### Instruction
Return each line containing the string "scene".

### Provided data
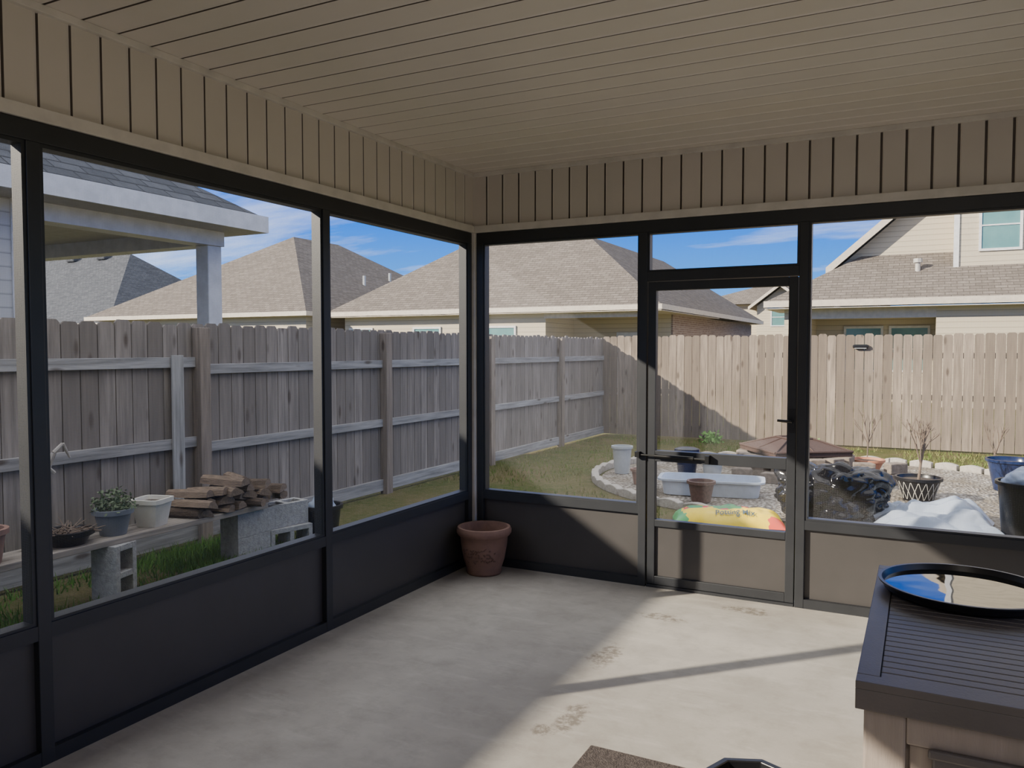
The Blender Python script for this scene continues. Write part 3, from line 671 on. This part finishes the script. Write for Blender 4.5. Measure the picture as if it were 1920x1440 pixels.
for j in range(ny+1):
    for i in range(nx+1):
        x=-bx+2*bx*i/nx; y=-by+2*by*j/ny; wv=1+0.04*noise.noise(Vector((x*5,y*5,1)))
        vs.append((x*wv,y*wv,bagz(x,y)))
for j in range(ny):
    for i in range(nx): a=j*(nx+1)+i; fs.append((a,a+1,a+nx+2,a+nx+1))
b0=len(vs)
for (x,y,z_) in list(vs): vs.append((x,y,0.0))
for j in range(ny):
    for i in range(nx): a=b0+j*(nx+1)+i; fs.append((a,a+nx+1,a+nx+2,a+1))
mb.add(vs,fs)
m,nt,bb=newmat('printed_bag_plastic'); v=coords(nt); sp=N(nt,'ShaderNodeSeparateXYZ'); nt.links.new(v,sp.inputs[0])
wob=mth(nt,'MULTIPLY',mth(nt,'SUBTRACT',ntex(nt,v,7,2),0.5),0.3)
xx=mth(nt,'ADD',sp.outputs[0],wob)
yel=(0.95,0.68,0.01)
vo=N(nt,'ShaderNodeTexVoronoi'); vo.inputs['Scale'].default_value=11; nt.links.new(v,vo.inputs['Vector'])
sc=N(nt,'ShaderNodeSeparateColor'); nt.links.new(vo.outputs['Color'],sc.inputs[0])
fl_=mixc(nt,mth(nt,'GREATER_THAN',sc.outputs[0],0.55),mixc(nt,mth(nt,'GREATER_THAN',sc.outputs[1],0.5),(0.05,0.10,0.35),(0.85,0.55,0.02)),(0.75,0.03,0.04))
fl_=mixc(nt,mth(nt,'GREATER_THAN',vo.outputs['Distance'],0.42),fl_,(0.06,0.3,0.07))
yb=mth(nt,'GREATER_THAN',sp.outputs[1],-0.05)
fm=mth(nt,'MULTIPLY',mth(nt,'MULTIPLY',mth(nt,'LESS_THAN',xx,0.15),mth(nt,'GREATER_THAN',xx,-0.36)),yb)
c=mixc(nt,fm,yel,fl_)
c=mixc(nt,mth(nt,'LESS_THAN',xx,-0.41),c,(0.08,0.42,0.12))
c=mixc(nt,mth(nt,'MULTIPLY',mth(nt,'GREATER_THAN',xx,0.38),mth(nt,'LESS_THAN',sp.outputs[1],-0.15)),c,(0.75,0.08,0.04))
nt.links.new(c,bb.inputs['Base Color']); bb.inputs['Roughness'].default_value=0.35
mb.obj('bag_body',m,parent=R,smooth=True,angle=60)
cu=bpy.data.curves.new('t','FONT'); cu.body='Potting Mix'; cu.size=0.085; cu.align_x='CENTER'; cu.align_y='CENTER'; cu.resolution_u=3; cu.offset=0.001
to=bpy.data.objects.new('t',cu); COL.objects.link(to); bpy.context.view_layer.update()
me=bpy.data.meshes.new_from_object(to.evaluated_get(bpy.context.evaluated_depsgraph_get()))
bpy.data.objects.remove(to)
for vtx in me.vertices:
    x,y=vtx.co.x*0.9+0.06,vtx.co.y*1.4-0.155; vtx.co=Vector((x,y,bagz(x,y)+0.014))
me.materials.clear(); me.materials.append(mat('bag_print_ink',(0.05,0.09,0.10),0.4))
t_=bpy.data.objects.new('printed_text',me); COL.objects.link(t_); t_.parent=R

fc=(-1.50,11.1)
Pv=None
def paver(loc,rz,label):
    global Pv
    if Pv is None:
        mb=MB(); mb.add([(-0.13,-0.075,0),(0.13,-0.075,0),(0.10,0.075,0),(-0.10,0.075,0),(-0.13,-0.075,0.125),(0.13,-0.075,0.125),(0.10,0.075,0.125),(-0.10,0.075,0.125)],[(0,3,2,1),(4,5,6,7),(0,1,5,4),(1,2,6,5),(2,3,7,6),(3,0,4,7)])
        Pv=mb.obj('paver_block',M_paver,bevel=0.012); o=Pv
    else: o=Pv.copy(); COL.objects.link(o)
    o.location=loc; o.rotation_euler=(0,0,rz); info(o,label,'paver block','paver blocks around the fire pit')
nb=15
for l in range(2):
    for i in range(nb):
        a=2*math.pi*(i+0.5*l)/nb; paver((fc[0]+0.66*math.cos(a),fc[1]+0.66*math.sin(a),GZ+0.03+l*0.127),a+math.pi/2+math.pi,'gray-brown paver block in the fire pit ring')
for (x,y,hh,rz) in ((-0.62,10.45,2,0.3),(-0.95,10.12,2,-0.2),(-0.28,10.62,2,0.8),(-0.58,10.05,2,1.2),(-2.0,10.25,1,0.1),(-1.3,10.05,2,0.4),(-1.6,10.0,1,0.0)):
    for l in range(hh): paver((x,y,GZ+0.03+l*0.127),rz,'loose gray-brown paver block stacked on the gravel')
R=root('fire_pit_cover',(fc[0],fc[1],GZ+0.285),0.62); info(R,'rusty brown pyramid mesh cover on the fire pit','fire pit cover')
w=0.52; w2=0.17; hh=0.19
MB().add([(-w,-w,0.06),(w,-w,0.06),(w,w,0.06),(-w,w,0.06),(-w2,-w2,hh),(w2,-w2,hh),(w2,w2,hh),(-w2,w2,hh),(-w,-w,0),(w,-w,0),(w,w,0),(-w,w,0)],[(0,1,5,4),(1,2,6,5),(2,3,7,6),(3,0,4,7),(4,5,6,7),(8,9,1,0),(9,10,2,1),(10,11,3,2),(11,8,0,3)]).obj('mesh_panel',M_cover,parent=R)
mb=MB(); cs=[(-w,-w),(w,-w),(w,w),(-w,w)]
for i in range(4):
    a=cs[i]; b2=cs[(i+1)%4]; k=w2/w
    mb.tube((a[0],a[1],0.06),(b2[0],b2[1],0.06),0.018,0.018,6); mb.tube((a[0],a[1],0.06),(a[0]*k,a[1]*k,hh+0.005),0.014,0.014,6); mb.tube((a[0]*k,a[1]*k,hh+.005),(b2[0]*k,b2[1]*k,hh+.005),0.014,0.014,6)
    mx_,my_=(a[0]+b2[0])/2,(a[1]+b2[1])/2; mb.tube((mx_,my_,0.06),(mx_*k,my_*k,hh+.005),0.010,0.010,6)
mb.tube((0,0,hh),(0,0,hh+0.03),0.01,0.01,6).tube((-0.04,0,hh+0.03),(0.04,0,hh+0.03),0.01,0.01,6)
mb.obj('cover_frame',M_cover,parent=R)
pot('terracotta_bowl',(-0.62,11.35,GZ+0.03),0.20,0.19,0.12,M_terra2,'orange terracotta bowl pot with bare soil on gravel')
R=pot('potted_bare_tree',(-0.02,9.60,GZ+0.03),0.225,0.25,0.15,M_black,'black and white patterned pot with small leafless tree','potted tree')
mb=MB(); n=18
for i in range(n):
    a=2*math.pi*i/n; da=math.pi/n*0.5
    def pt(aa,z): 
        rr=0.15+(0.216-0.15)*(z/0.22)+0.005; return (rr*math.cos(aa),rr*math.sin(aa),z)
    for s_ in (-1,1):
        mb.add([pt(a+s_*da*2-s_*0.03,0.02),pt(a+s_*da*2,0.02),pt(a+0.03*s_,0.11),pt(a-0.0*s_,0.11)],[(0,1,2,3)])
        mb.add([pt(a-0.0*s_,0.115),pt(a+0.03*s_,0.115),pt(a+s_*da*2,0.205),pt(a+s_*da*2-s_*0.03,0.205)],[(0,1,2,3)])
mb.obj('diamond_pattern',M_whitepot,parent=R)
mb=MB(); random.seed(5)
mb.tube((0,0,0.2),(0.02,0,0.42),0.016,0.013,8)
for k in range(6): branchy(mb,Vector((0.02,0,0.38)),Vector((random.uniform(-.7,.7),random.uniform(-.5,.5),1)).normalized(),0.24,0.009,3,0.55)
mb.obj('bare_branches',M_twig,parent=R)
for (x,y,s) in ((-0.68,12.3,0.36),(0.85,12.2,0.34)):
    mb=MB(); mb.tube((0,0,0),(0.01,0,s),0.010,0.008,6)
    for k in range(4): branchy(mb,Vector((0.01,0,s*random.uniform(0.6,1))),Vector((random.uniform(-.5,.5),random.uniform(-.5,.5),1)).normalized(),s*0.7,0.007,2,0.4)
    o=mb.obj('bare_sapling',M_twig); o.location=(x,y,GZ+0.01); info(o,'thin leafless sapling growing in the yard','sapling')
pot('glazed_pot',(0.93,10.75,GZ+0.03),0.26,0.36,0.18,M_bluepot,'cobalt blue glazed pot on the gravel bed')
R=pot('nursery_pot',(0.84,8.15,GZ+0.005),0.25,0.50,0.20,M_black,'large black nursery pot with plastic sheeting draped in it',soil=False)
b_=crumple('plastic_liner',0.22,0.22,0.16,M_sheet,parent=R,seed=9,freq=1.8,n1=70,n2=40); b_.location=(0,0,0.38)
b_=crumple('trash_bag',0.54,0.32,0.38,M_bag,seed=2,amp=0.42,freq=1.5,n1=150,n2=90); b_.location=(-0.74,8.15,GZ+0.03); b_.rotation_euler=(0,0,0.3); info(b_,'shiny black crumpled plastic trash bag on the gravel','trash bag')
mb=MB(); nx,ny=130,90; vs=[];fs=[]
for j in range(ny+1):
    for i in range(nx+1):
        u=i/nx*2-1; v=j/ny*2-1; ed=1+0.25*noise.noise(Vector((math.atan2(v,u)*1.2,0.3,0)))
        x=u*0.50*ed; y=v*0.50*ed
        e=max(0,1-max(abs(u),abs(v))**3)
        q=Vector((x*2.4+0.5*noise.noise(Vector((x*3,y*3,1))),y*4.2+0.5*noise.noise(Vector((x*3,y*3,5))),0.3))
        z=0.012+e*(0.05+0.10*(0.5+noise.noise(Vector((x*1.7,y*1.7,0))))+0.17*max(0,0.8-vor(q))+0.07*max(0,0.8-vor(q*2.4)))
        vs.append((x,y,z))
for j in range(ny):
    for i in range(nx): a=j*(nx+1)+i; fs.append((a,a+1,a+nx+2,a+nx+1))
mb.add(vs,fs); o=mb.obj('plastic_sheeting',M_sheet,smooth=True,angle=80); o.location=(0.10,8.40,GZ+0.02); o.rotation_euler=(0,0,0.15)
info(o,'crumpled translucent white plastic sheeting on the ground','plastic sheeting')
for (x,y,s,n) in ((-3.3,14.1,0.2,160),(-1.6,14.2,0.12,60)):
    mb=MB(); leafball(mb,(0,0,0.02),s,n,0.09); o=mb.obj('weed',M_leaf); o.location=(x,y,GZ); info(o,'clump of bright green leafy weeds at the fence','weed')

# ------------------------------------------------------------------ light
sun=bpy.data.lights.new('sun','SUN'); sun.energy=11.5; sun.angle=math.radians(0.7); sun.color=(1.0,0.90,0.74)
so=bpy.data.objects.new('sun',sun); COL.objects.link(so); so.location=(-20,-20,15)
so.rotation_euler=Vector((1,1,-0.62)).to_track_quat('-Z','Y').to_euler()
w=bpy.data.worlds.new('sky'); bpy.context.scene.world=w; w.use_nodes=True; nt=w.node_tree
bg=nt.nodes['Background']; tc=N(nt,'ShaderNodeTexCoord'); sp=N(nt,'ShaderNodeSeparateXYZ'); nt.links.new(tc.outputs['Generated'],sp.inputs[0])
cr=N(nt,'ShaderNodeValToRGB'); nt.links.new(sp.outputs[2],cr.inputs[0]); e=cr.color_ramp.elements
e[0].position=0.0; e[0].color=(0.60,0.98,1.50,1); e[1].position=1.0; e[1].color=(2.0,2.0,2.05,1)
for p_,c_ in ((0.07,(0.14,0.60,1.55)),(0.15,(0.0,0.33,1.55)),(0.30,(0.0,0.22,1.30)),(0.42,(1.0,1.1,1.35)),(0.6,(1.65,1.65,1.7))):
    x_=e.new(p_); x_.color=(*c_,1)
zz=mth(nt,'ADD',mth(nt,'MAXIMUM',sp.outputs[2],0.0),0.12)
cb=N(nt,'ShaderNodeCombineXYZ'); nt.links.new(mth(nt,'DIVIDE',sp.outputs[0],zz),cb.inputs[0]); nt.links.new(mth(nt,'DIVIDE',sp.outputs[1],zz),cb.inputs[1])
mp=N(nt,'ShaderNodeMapping'); mp.inputs['Scale'].default_value=(0.35,0.9,1); mp.inputs['Rotation'].default_value=(0,0,0.5); nt.links.new(cb.outputs[0],mp.inputs[0])
cl=remap(nt,ntex(nt,mp.outputs[0],1.1,8,0.6),0.52,0.76,0,0.85)
c=mixc(nt,cl,cr.outputs[0],(1.7,1.85,2.05)); nt.links.new(c,bg.inputs[0]); bg.inputs[1].default_value=1.0

# ------------------------------------------------------------------ camera
cam=bpy.data.cameras.new('camera'); cam.sensor_width=36; cam.lens=1500/1920*36; cam.clip_start=0.05; cam.clip_end=400
co=bpy.data.objects.new('camera',cam); COL.objects.link(co); co.location=(0,0,1.55); co.rotation_euler=(math.radians(90-2.5),0,math.radians(27.2))
bpy.context.scene.camera=co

### Reply
The Blender Python script for this scene continues. Write part 3, from line 671 on. This part finishes the script. Write for Blender 4.5. Measure the picture as if it were 1920x1440 pixels.
w=bpy.data.worlds.new('sky'); bpy.context.scene.world=w; w.use_nodes=True; nt=w.node_tree
bpy.context.scene.camera=co